Au fond, rien n’a changé. Il y a ceux qui se prennent des coups, et ceux qui ont des coups de mou. Ceux qui vivent un enfer, et ceux qui ne savent pas quoi faire. Ceux qui se plaignent d’être « en prison », et ceux qui rêvent d’avoir une maison. Sous le soleil, plus que jamais, rien de nouveau, le confinement est une congélation. Comme si la situation dans laquelle nous vivions au moment de fermer la porte pour la dernière fois se figeait pour l’éternité. La possibilité que le provisoire devienne définitif – n’est-ce pas ce qui nous glace ? Nietzsche en a fait un fragment devenu célèbre, dans lequel il imagine un démon lui proposer de revivre sa vie à l’infini sans y changer un seul détail. « Voudrais-tu de ceci encore une fois et d’innombrables fois ? » semble nous susurrer ce démon au moment d’ouvrir la porte du frigo ou de tenter de travailler sans être interrompu par les enfants pour la 145e fois de la journée.

La question est loin d’être une coquetterie. Pour le philosophe, elle est une manière d’interroger le rapport que nous entretenons à notre existence. Comment vivre de manière à être prêt à revivre chaque seconde ? Comment acquiescer à ce qui nous est imposé ? En période de confinement, la vie semble immuable. La répétition des jours et des nuits se fait plus pesante, et entre nos quatre murs, c’est face à notre propre vie mise à nu que nous nous trouvons. Aucune porte de secours : sans détour ni déni, l’insolence du réel nous saisit au ventre et nous flanque la nausée. On se dit que l’essentiel est ailleurs, que notre existence ne peut pas se réduire aux lavages de mains, aux devoirs et aux listes de courses. Et c’est vrai. Mais ce n’est pas nouveau. La seule chose que le confinement nous enseigne, c’est qu’il en a toujours été ainsi. Mais aujourd’hui, on ne peut plus fuir.

Et si ça devait durer ? Et si nous étions condamnés à ne plus bouger ? L’inlassable répétition du même jusqu’à la fin des temps. Plus d’imprévu, plus d’improvisation, aucun changement. L’idée est insoutenable – et heureusement, pas prévue au programme – mais efficace. Le démon de Nietzsche ne dit pas autre chose : imaginez que votre vie recommence exactement telle que vous l’avez vécue, un nombre incalculable de fois. Seriez-vous prêts ? Sinon, que voudriez-vous changer ? que vous manque-t-il pour pouvoir dire oui ? Le confinement est notre démon : il nous pose la même question. Cette vie que vous menez aujourd’hui, est-ce celle qui vous plaît ? Sinon, qu’est-il en votre pouvoir de changer ? Avec quelle (autre) personne auriez-vous préféré être confiné ? Le démon porte bien son nom, il nous fait voir ce que l’on ne voulait pas voir, mais dans l’histoire, c’est-à-dire dans notre histoire, il est secondaire.
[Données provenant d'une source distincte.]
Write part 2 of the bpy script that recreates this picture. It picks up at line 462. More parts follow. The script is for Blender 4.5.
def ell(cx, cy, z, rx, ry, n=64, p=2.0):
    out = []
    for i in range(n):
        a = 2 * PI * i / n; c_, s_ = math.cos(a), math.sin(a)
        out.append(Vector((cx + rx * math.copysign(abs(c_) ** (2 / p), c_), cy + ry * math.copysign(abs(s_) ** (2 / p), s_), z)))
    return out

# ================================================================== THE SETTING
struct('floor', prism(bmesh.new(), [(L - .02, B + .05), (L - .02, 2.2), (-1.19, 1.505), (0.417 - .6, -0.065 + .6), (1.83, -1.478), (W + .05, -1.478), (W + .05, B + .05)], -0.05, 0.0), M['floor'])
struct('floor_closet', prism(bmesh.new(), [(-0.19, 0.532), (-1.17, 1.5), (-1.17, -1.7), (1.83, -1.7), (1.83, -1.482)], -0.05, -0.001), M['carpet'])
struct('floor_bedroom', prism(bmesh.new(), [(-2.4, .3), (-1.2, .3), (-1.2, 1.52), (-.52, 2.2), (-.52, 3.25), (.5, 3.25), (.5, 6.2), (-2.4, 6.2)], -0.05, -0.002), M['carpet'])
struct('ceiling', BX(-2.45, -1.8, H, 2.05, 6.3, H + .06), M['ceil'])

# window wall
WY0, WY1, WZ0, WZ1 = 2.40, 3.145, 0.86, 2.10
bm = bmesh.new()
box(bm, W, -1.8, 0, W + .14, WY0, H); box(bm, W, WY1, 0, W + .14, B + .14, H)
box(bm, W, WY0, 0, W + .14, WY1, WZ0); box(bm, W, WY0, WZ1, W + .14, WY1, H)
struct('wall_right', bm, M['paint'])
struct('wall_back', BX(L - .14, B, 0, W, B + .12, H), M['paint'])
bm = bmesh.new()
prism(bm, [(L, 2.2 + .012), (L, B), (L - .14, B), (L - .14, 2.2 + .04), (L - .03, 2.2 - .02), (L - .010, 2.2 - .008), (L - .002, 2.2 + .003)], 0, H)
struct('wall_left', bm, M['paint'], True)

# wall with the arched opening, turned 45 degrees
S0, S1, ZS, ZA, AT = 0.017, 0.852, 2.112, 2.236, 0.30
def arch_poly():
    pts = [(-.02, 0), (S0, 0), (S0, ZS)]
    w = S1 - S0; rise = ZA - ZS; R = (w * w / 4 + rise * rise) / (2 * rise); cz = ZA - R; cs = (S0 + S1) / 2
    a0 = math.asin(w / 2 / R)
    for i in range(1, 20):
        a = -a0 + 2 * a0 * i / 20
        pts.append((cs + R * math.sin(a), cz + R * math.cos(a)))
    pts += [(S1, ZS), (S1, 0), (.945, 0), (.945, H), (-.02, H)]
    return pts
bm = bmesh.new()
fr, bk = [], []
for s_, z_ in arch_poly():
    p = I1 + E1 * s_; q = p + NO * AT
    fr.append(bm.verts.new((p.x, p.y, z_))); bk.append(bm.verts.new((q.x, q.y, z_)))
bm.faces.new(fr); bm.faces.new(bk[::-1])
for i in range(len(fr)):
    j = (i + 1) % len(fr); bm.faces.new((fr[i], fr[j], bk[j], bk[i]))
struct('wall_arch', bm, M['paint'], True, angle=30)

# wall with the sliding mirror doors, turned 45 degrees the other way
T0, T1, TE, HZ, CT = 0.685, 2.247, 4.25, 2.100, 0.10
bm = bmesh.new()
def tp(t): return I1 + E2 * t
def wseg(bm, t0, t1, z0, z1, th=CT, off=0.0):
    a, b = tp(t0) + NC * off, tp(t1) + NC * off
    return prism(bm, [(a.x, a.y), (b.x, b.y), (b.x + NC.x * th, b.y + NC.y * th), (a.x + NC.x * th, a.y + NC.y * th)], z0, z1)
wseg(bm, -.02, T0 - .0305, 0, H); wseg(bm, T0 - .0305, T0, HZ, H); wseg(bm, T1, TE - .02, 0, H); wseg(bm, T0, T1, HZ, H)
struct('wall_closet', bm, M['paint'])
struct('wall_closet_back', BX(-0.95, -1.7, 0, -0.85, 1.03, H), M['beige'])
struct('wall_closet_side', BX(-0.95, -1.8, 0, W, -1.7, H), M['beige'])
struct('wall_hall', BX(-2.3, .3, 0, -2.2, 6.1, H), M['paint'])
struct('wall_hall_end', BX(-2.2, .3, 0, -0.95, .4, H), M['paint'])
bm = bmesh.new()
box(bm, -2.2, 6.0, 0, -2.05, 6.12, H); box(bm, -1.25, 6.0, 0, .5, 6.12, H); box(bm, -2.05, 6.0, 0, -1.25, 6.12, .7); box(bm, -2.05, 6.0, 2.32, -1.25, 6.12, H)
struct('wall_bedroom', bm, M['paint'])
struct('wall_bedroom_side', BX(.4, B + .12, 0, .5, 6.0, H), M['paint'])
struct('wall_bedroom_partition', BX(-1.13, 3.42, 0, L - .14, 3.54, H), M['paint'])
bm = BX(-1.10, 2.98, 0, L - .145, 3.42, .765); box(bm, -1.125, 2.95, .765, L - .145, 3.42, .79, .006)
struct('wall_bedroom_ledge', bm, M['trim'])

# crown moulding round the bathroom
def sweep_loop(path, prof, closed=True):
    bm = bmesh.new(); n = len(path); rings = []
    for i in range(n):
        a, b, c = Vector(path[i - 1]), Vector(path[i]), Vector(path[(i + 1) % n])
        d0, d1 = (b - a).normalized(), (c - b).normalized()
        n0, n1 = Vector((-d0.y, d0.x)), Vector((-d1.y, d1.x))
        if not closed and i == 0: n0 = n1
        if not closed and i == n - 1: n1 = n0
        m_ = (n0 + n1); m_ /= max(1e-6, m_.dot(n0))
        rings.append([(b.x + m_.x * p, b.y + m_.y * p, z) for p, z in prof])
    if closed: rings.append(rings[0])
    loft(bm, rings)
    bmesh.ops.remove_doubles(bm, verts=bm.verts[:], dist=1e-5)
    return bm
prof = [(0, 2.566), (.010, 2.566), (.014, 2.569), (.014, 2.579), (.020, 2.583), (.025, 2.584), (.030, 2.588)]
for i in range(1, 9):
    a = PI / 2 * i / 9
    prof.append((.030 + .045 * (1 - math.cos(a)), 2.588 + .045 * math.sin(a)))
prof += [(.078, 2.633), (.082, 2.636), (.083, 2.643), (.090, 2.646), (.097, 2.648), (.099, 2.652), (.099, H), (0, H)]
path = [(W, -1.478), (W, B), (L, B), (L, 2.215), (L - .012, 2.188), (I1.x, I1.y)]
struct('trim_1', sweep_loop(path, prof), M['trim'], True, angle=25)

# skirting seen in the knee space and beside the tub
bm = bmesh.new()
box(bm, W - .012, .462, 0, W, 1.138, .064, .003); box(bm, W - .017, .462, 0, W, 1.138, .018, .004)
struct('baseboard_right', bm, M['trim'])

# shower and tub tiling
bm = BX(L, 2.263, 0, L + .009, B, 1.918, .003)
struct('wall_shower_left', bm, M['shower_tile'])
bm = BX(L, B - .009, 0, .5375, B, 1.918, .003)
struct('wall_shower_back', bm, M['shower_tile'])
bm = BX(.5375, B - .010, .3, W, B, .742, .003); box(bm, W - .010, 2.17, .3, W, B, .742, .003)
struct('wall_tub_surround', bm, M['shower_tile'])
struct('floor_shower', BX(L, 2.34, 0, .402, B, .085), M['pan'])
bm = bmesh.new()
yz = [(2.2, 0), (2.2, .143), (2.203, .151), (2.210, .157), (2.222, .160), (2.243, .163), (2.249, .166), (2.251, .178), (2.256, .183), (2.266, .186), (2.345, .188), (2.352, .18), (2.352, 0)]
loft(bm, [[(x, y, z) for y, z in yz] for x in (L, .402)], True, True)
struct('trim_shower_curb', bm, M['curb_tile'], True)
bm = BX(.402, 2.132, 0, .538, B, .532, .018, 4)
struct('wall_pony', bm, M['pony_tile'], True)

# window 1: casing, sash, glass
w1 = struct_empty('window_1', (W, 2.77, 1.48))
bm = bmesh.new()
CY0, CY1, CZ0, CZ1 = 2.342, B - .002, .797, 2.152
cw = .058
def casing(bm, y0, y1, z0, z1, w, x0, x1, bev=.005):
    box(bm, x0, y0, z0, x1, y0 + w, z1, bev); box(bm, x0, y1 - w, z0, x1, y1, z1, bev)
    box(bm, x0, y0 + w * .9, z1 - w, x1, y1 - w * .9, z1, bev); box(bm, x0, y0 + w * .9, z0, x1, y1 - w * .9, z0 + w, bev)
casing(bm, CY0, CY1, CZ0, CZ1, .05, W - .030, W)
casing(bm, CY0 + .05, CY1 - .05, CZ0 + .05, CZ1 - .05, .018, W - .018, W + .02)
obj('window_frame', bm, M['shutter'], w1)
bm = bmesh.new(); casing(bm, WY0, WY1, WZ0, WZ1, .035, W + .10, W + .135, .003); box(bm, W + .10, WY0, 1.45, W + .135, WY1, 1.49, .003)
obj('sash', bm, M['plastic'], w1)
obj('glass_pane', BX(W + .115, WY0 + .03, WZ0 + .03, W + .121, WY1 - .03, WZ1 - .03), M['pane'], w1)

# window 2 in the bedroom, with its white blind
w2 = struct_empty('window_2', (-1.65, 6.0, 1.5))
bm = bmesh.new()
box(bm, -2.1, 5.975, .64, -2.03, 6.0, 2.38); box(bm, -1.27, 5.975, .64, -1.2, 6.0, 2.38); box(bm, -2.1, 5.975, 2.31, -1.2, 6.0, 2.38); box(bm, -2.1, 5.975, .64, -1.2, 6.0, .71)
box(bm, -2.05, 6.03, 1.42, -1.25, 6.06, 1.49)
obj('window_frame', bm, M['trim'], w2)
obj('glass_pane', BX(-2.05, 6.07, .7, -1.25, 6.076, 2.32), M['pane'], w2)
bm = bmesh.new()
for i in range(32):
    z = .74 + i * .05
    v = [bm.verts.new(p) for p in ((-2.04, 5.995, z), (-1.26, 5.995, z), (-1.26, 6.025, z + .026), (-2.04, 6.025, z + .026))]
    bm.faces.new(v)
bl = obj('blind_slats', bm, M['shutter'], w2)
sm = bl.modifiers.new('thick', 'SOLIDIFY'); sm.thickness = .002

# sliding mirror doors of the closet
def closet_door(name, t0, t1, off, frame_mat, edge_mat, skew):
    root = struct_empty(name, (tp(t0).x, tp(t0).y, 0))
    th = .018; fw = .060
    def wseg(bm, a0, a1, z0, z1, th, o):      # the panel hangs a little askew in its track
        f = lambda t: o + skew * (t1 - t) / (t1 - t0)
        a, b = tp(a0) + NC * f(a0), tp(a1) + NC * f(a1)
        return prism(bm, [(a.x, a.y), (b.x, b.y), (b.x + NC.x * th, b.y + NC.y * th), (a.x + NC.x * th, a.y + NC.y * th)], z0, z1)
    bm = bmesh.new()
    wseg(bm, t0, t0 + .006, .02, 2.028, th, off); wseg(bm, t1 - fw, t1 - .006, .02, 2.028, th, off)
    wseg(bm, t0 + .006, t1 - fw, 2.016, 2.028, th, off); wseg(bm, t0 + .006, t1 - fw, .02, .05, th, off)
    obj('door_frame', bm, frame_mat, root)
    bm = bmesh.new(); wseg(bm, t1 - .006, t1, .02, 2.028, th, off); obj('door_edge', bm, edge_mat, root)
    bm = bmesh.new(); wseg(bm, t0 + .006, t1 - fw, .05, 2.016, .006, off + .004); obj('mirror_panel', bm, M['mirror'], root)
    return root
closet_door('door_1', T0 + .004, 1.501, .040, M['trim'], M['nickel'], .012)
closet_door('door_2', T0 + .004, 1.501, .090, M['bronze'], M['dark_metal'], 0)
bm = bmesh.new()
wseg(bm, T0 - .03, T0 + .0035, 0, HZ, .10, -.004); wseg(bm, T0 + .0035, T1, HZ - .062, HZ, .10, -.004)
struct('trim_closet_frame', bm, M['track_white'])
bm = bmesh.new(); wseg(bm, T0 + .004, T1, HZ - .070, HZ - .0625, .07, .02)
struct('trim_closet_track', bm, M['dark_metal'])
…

Ce qui compte, ce n’est pas qui pose la question, mais qui accepte ou non d’y répondre. Une injection de lucidité en intraveineuse qui rend le confinement insupportable même aux mieux lotis d’entre nous. De même que le confinement révèle des inégalités scandaleuses, la lucidité fait le tri entre ceux qui sont prêts et ceux qui ne le sont pas. Rassurez-vous : non seulement le démon n’existe pas, mais le confinement ne durera pas.